9. Violence in the Streets
Nationalist police forces in Barcelona preventing voting in the October 1, 2017 referendum.
After the 2006 Statute of Autonomy was overturned by the Spanish courts in 2010, over 550 municipalities around the region of Catalunya held referendums for the independence of the region, with about 30% of the population voting, and a high percentage of votes for independence. In 2013 the parliament adopted a sovereignty clause, declaring that they had the right to decide if they wanted to be independent or not. Again in 2014, 42% percent of the population voted, with 81% of them in favor of Catalunya becoming an independent state within the EU.
In 2015 the parliament again announced plans to hold a (binding) resolution for independence. While the Spanish courts deemed this act illegal, the referendum was held on October 1, 2017, even though the Spanish government had ordered the police to confiscate ballots and close the polls. Spanish efforts to keep people from voting resulted in the heavily publicized and denounced violence of Spanish national police forces against voters in a few municipalities.
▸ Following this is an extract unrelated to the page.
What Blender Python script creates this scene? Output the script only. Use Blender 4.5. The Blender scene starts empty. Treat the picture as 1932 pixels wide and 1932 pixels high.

This referendum showed a 90% vote in favor of declaring independence, with a turnout of 43%—although Catalan nationalists point to the closure of polls and the threat of police violence as a limiting factor in voter turnout.
10. Uncertainty about the Future
One of the proposed flags of an independent nation of Catalunya.
On October 27, 2017, Catalunya’s Assembly voted in favor of independence, without any support from the EU, other international allies, or the Spanish government. The Spanish Senate immediately invoked their constitutional right to seize a rebelling region and impose central rule, dissolving the Catalan parliament and dismissing the rest of their government.
As of November 18, 2017, the regional government leaders have fled into EU custody and will likely stand trial in Madrid for rebellion. Demonstrators have participated in a general strike. Meanwhile there is growing concern that economic interests will not remain in an independent Catalunya, given the EU’s rejection of their movement. At this time, there is an election planned by the central Spanish government to create a new regional government in Catalunya on December 21, 2017. There is no clear outcome to these elections, and the region remains caught between independence and centralization.